The GATT practice has been for each of these agreements for free trade and customs union, and notifications of them, to be scrutinised by a working party which reports to the Contracting Parties. Those covered by the Enabling Clause used to go before the Committee on Trade and Development (CTD), where theoretically the development focus would be brought to bear much more.

But the consensus requirements means that there has seldom been any definite finding, but only setting out of views of those within the agreements and others whose trade interests are affected. The GATT CPs too have been merely taking note of the reports.

With the entry of WTO, there are now some 20 working parties looking into individual agreements and the time and pressure on delegations to staff and attending these meetings had brought up last the idea that there should be a single working party to scrutinise each of these notifications, and which could also look into wider ramifications of this regionalisation process on the multilateral system.

Concerns over these have not been put at rest by a WTO secretariat report last year that suggested that both are compatible and reinforce each other, nor for that matter by the other literature -- from international organizations like UNCTAD or regional bodies themselves or academics and t hink-tanks. The only consensus so far is what UNCTAD Secretary-General Rubens Ricupero recently told an UNCTAD seminar: regional groupings and arrangements have come to stay!

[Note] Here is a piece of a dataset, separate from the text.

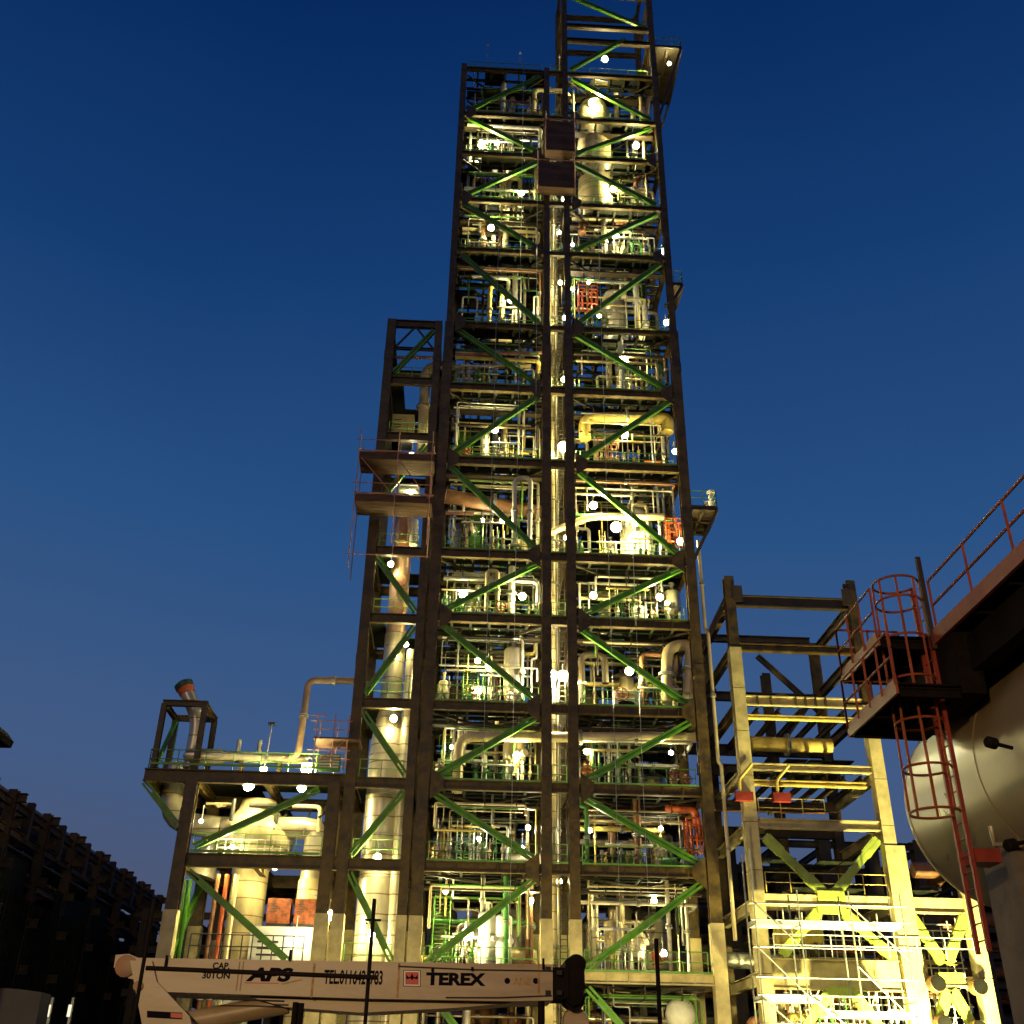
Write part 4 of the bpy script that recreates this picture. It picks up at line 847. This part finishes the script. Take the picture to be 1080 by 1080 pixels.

But whether a single WTO body will be any nearer a situation where it will come up with definite findings and recommendations -- in respect of each of the agreements scrutinised and their compatibility with the WTO/GATT/GATS accords (of not increasing the barriers against outsiders), including some of the new requirements under the WTO and Uruguay Round accords that have slightly tightened the disciplines (a definite timetable to achieve the integration of all sectors etc) -- is none too clear.

In the earlier process, there was always an adversarial relationship between the members of an agreement and those outside. Now, with everything under the same body (and the same Chair), there could be a different coalition of interests in the making.

Under the terms of reference of the Committee approved Tuesday, the new body will carry out examination of agreements in accordance with procedures and terms of reference developed by the Council for Trade in Goods, Council for GATS, and the CTD and make reports. It would also take over the outstanding work of existing working parties.

Reporting and review requirements for operation of such agreements and procedures to facilitate and improve their examination is also to be developed.

The Committee has also asked to consider "systemic implications of such agreements and regional initiatives on the multilateral trading system and relationship between them, and make recommendations.